Set-up and Construction
The quality of the presentation and overall construction of drive-ins varied widely. Some were elaborate first-class locations with plenty of amenities, such as the West Side Drive-In in Detroit, the first of which to installed a merry-go-round in 1943. Other locations however, were very low-budget affairs with little more than a primitive wooden screen and a modest projection booth utilizing 16mm projectors.

The success of drive-ins after WWII and during their heyday in the 50's caused a trend toward ever-larger and more elaborate sites, such as the Bel Air Drive-In in Detroit, built in 1950. This location featured space for 2200 cars, an elaborate concession stand, along with a full playground and a train ride for the kids.   Taking the drive-in experience far beyond that of everyday cinema watching, operators offered scads of extravagant amenities such as live music, dance floors, picnic areas, playgrounds, pony rides, shuffleboard courts, swimming pools, fishing ponds, amusement parks, boat rides, diaper rooms, and even trapeze artists.     Along with these activities, some drive-ins also provided portable in-car heaters to enable year-round viewing, along with all kinds of products and contraptions for keeping rain off windshields and for deterring insects from bothering viewers.

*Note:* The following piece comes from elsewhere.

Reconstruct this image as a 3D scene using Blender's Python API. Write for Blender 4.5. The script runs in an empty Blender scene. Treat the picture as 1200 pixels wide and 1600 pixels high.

Vital to the success of drive-ins was the concession business, as food revenue increased steadily during the late 40s and 50s. While some operators experimented with talk-back speakers to take orders and deliver food to the car, others had mobile carts patrolling the lots selling snacks. Overtime, owners discovered that concessions could be sold at a high mark-up and that revenues did not have to be shared with film distributors. To this day, food revenue remains extremely important to exhibitors, especially with film rental rates going as high as 80% on opening weekends for some features. In order to promote the concessions, most locations used the now-famous drive-in intermission films, popularized by the Filmack Company, featuring dancing hot dogs and countdown clocks that were supposed to mesmerize the audience members, wet their pallets and open their wallets.